- _WHAT IS BEING ASKED_: Give the data again exactly, from its opening line through the line in which "e.smooth = len(e.link_faces)" appears.

- _DATA BLOCK_:
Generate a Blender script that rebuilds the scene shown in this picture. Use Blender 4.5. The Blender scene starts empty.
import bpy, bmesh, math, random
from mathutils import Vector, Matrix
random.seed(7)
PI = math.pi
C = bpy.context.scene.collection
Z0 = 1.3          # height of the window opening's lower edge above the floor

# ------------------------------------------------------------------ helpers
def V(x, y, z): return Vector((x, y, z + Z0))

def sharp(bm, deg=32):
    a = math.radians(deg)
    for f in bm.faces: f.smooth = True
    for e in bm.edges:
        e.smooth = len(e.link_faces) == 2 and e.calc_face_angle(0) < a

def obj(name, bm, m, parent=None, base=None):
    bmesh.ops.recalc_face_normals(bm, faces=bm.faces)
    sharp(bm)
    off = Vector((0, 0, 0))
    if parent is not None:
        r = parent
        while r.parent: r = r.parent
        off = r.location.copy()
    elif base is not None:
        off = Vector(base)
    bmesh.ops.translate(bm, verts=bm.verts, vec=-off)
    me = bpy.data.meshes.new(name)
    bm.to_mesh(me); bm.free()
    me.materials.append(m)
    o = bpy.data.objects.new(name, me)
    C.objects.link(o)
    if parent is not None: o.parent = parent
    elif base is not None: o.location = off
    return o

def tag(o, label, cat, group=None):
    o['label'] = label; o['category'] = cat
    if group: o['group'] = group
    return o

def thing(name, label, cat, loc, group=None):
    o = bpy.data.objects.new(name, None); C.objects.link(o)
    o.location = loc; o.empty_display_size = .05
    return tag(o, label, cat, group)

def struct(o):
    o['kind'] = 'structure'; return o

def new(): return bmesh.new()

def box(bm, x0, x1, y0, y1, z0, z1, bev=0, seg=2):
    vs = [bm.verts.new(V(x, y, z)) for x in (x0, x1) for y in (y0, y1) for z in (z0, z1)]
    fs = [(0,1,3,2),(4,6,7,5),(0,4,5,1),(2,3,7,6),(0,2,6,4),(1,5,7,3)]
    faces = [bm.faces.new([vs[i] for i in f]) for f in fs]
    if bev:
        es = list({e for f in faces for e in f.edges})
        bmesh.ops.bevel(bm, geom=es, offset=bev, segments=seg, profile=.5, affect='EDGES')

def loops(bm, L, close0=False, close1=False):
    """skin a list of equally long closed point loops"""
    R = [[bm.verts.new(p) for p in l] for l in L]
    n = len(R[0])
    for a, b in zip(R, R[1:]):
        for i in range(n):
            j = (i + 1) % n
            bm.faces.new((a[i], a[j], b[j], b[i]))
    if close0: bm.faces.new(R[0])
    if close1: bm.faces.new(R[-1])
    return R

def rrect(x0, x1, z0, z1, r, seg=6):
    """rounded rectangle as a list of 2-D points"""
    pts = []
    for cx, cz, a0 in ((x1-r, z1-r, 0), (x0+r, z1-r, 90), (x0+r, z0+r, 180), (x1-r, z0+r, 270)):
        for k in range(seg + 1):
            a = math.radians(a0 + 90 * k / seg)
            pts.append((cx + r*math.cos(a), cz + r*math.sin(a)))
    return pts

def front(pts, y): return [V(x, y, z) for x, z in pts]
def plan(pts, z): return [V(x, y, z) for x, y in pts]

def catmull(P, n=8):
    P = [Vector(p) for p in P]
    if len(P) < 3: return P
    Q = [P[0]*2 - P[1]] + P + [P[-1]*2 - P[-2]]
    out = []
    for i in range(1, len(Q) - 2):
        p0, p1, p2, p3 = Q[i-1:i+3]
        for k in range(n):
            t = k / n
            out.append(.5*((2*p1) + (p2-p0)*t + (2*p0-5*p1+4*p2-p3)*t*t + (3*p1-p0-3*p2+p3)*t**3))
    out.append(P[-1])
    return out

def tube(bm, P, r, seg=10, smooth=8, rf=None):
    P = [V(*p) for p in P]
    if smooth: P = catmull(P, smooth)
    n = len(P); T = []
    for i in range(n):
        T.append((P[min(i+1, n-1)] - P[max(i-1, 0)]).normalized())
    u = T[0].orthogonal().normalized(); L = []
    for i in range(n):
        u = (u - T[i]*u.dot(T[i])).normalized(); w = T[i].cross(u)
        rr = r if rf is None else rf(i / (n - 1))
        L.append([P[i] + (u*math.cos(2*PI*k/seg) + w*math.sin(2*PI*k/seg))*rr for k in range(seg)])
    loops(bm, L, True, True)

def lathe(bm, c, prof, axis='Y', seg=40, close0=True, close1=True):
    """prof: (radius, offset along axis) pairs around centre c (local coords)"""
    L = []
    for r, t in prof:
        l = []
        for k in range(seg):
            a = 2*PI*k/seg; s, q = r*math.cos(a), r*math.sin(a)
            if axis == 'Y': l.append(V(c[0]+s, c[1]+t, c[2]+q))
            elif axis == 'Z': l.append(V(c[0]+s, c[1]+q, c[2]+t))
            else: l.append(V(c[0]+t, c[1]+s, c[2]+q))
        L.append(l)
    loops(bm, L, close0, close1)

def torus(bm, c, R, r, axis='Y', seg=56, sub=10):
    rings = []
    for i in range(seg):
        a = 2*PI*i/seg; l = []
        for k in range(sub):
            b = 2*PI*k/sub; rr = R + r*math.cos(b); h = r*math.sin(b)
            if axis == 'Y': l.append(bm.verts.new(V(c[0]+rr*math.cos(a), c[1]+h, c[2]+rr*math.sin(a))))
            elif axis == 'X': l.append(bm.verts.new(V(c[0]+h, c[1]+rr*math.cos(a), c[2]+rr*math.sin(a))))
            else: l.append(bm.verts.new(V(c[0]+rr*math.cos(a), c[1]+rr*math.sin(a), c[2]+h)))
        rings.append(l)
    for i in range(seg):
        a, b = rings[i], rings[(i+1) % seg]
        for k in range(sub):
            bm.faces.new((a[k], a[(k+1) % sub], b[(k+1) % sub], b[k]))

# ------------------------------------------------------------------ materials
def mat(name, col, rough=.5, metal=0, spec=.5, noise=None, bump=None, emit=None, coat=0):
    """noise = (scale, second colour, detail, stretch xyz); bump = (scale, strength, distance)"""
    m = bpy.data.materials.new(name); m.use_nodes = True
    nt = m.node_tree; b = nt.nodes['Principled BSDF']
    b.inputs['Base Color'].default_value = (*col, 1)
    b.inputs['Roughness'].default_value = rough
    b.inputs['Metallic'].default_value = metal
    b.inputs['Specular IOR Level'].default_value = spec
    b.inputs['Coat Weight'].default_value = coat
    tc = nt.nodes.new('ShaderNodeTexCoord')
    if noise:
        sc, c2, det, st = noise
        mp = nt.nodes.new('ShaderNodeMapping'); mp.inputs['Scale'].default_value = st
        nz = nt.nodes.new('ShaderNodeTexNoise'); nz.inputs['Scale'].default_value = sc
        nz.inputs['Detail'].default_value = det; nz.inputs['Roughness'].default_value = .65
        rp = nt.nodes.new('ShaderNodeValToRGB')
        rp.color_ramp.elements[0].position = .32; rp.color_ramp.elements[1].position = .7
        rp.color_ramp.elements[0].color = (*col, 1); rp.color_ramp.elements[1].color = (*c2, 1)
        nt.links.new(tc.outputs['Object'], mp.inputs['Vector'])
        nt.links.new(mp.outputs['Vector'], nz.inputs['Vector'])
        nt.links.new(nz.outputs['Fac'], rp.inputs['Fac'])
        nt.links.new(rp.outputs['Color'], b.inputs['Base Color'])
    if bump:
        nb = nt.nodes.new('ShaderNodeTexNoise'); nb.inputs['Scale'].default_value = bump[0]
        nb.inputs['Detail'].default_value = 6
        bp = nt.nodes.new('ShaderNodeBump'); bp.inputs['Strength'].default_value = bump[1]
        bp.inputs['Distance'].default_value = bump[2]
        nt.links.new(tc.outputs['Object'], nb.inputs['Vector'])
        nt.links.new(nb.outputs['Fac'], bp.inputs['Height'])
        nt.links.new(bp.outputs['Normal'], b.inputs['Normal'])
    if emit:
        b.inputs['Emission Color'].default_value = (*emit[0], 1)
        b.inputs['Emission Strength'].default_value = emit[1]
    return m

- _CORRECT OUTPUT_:
Generate a Blender script that rebuilds the scene shown in this picture. Use Blender 4.5. The Blender scene starts empty.
import bpy, bmesh, math, random
from mathutils import Vector, Matrix
random.seed(7)
PI = math.pi
C = bpy.context.scene.collection
Z0 = 1.3          # height of the window opening's lower edge above the floor

# ------------------------------------------------------------------ helpers
def V(x, y, z): return Vector((x, y, z + Z0))

def sharp(bm, deg=32):
    a = math.radians(deg)
    for f in bm.faces: f.smooth = True
    for e in bm.edges:
        e.smooth = len(e.link_faces) == 2 and e.calc_face_angle(0) < a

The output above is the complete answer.